ヴァデニが激闘を制す、英G1エクリプスSの栄冠は62年ぶりにフランスへ

2022年07月03日 09:51

 英G1エクリプスステークス(3歳以上、芝10ハロン)が現地2日にサンダウン競馬場で6頭により争われ、2番人気の仏ダービー馬ヴァデニが最後方追走から満を持しての仕掛けで抜け出し、4番人気ミシュリフの追撃を抑え込んだ(クビ差)。

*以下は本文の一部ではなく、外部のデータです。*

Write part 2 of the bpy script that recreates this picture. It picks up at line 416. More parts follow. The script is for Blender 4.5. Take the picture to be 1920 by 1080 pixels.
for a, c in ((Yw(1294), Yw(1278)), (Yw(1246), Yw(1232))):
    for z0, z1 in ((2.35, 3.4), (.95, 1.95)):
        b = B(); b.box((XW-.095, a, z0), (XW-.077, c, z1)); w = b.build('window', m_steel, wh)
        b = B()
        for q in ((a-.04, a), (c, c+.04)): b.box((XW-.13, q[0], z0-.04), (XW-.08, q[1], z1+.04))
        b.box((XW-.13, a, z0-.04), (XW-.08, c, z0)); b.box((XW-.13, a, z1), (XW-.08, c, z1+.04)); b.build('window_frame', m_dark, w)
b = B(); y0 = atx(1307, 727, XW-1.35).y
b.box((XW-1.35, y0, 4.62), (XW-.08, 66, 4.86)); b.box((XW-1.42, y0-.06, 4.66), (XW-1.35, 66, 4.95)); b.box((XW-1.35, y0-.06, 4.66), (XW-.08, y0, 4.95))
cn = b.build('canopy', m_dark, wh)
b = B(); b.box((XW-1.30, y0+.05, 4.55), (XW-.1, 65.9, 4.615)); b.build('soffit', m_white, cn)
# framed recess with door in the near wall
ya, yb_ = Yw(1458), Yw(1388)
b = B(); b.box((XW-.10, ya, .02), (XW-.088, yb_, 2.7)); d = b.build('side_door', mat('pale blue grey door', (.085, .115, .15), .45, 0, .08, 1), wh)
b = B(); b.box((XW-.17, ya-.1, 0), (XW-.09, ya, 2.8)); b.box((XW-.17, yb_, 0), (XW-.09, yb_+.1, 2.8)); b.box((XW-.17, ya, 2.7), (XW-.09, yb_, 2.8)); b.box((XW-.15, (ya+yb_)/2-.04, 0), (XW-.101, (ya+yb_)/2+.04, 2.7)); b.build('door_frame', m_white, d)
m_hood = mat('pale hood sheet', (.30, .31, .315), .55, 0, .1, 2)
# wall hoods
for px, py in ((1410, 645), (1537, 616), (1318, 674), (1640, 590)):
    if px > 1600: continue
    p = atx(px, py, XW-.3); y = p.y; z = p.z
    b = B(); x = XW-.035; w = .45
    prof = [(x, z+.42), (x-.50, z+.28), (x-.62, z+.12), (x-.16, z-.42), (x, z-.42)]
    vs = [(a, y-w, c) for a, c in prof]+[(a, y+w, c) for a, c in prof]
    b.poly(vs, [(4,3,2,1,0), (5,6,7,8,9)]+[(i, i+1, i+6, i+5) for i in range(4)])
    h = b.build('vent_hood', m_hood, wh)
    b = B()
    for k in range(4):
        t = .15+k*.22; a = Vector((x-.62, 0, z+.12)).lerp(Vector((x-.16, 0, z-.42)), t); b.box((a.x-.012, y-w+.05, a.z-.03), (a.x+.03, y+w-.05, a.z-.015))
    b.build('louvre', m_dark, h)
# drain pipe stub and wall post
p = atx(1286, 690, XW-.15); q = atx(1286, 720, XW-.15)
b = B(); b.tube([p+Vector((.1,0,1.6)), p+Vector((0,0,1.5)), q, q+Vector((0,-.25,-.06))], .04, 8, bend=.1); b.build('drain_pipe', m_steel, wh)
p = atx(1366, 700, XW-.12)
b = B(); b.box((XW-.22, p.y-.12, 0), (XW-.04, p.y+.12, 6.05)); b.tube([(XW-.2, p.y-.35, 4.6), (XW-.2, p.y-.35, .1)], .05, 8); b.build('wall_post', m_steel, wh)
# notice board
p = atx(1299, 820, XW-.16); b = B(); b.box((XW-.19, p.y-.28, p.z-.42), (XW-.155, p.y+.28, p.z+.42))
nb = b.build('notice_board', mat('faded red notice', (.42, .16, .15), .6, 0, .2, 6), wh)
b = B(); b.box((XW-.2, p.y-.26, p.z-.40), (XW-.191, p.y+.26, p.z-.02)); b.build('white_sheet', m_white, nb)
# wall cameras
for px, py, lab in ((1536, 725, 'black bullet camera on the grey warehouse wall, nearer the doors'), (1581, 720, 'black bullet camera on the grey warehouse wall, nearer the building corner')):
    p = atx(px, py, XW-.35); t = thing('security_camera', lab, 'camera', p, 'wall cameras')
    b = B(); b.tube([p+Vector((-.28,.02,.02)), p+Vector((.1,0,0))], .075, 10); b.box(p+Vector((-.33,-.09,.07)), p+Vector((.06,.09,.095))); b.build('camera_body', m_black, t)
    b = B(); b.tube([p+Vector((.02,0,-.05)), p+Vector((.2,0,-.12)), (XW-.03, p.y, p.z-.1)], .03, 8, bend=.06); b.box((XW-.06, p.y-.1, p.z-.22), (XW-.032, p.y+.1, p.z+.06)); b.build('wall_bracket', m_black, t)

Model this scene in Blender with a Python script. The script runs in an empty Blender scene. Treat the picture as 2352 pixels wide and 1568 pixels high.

 5番人気のアレンカーが先導したレースは、6頭が3頭ずつの二列隊形で離れず進み、直線の残り3ハロン標識を合図にペースアップ。ヴァデニのC.スミヨン騎手は最後方でじっくりとタイミングを計り、2ハロン標識で大外から一気にスパートしてゴール前の混戦を断った。

 ミシュリフはヴァデニの内で前がふさがり、残り1ハロンから外へ切り替えて急追するも及ばず。さらにアタマ差の3着に4番手から伸びた3番人気ネイティヴトレイルが続き、1番人気のベイブリッジは2番手追走も勝ち馬から約4馬身差の5着に完敗した。

 ヴァデニは前走の仏ダービーを含む重賞3連勝で2度目のG1制覇。フランス調教馬によるエクリプスS勝ちは1960年のジャブロー以来、62年ぶりの快挙で、アガ・カーン殿下の所有馬は2016年のハーザンド(英ダービー)以来となる英国でのG1制覇となった。

 ヴァデニを勝利に導いたスミヨン騎手は「残り2ハロンの小さな上り坂で彼がハミを取って手前を替えたんだ。もう少し待つつもりでいた場所だけど、内のミシュリフが完全に詰まっているのが見えたから『もう待たないぞ』とね」「先頭に立つのに50ヤードか100ヤードか早くなりすぎたけど上手く行ったよ。ゴール前の80ヤードか100ヤードで彼が躓づき数完歩バランスを崩したんだ。ウィリアム(ビュイック騎手=ネイティヴトレイル)のクビひとつ前にいて、外側からも馬が来ているのを感じたから『頼む、あきらめるな、走り続けろ』という感じだったかな」と激闘を振り返っている。

 なお、スミヨン騎手は私見としてヴァデニを10ハロン専門と評価し、次戦はアイリッシュチャンピオンステークスとの見方を示した。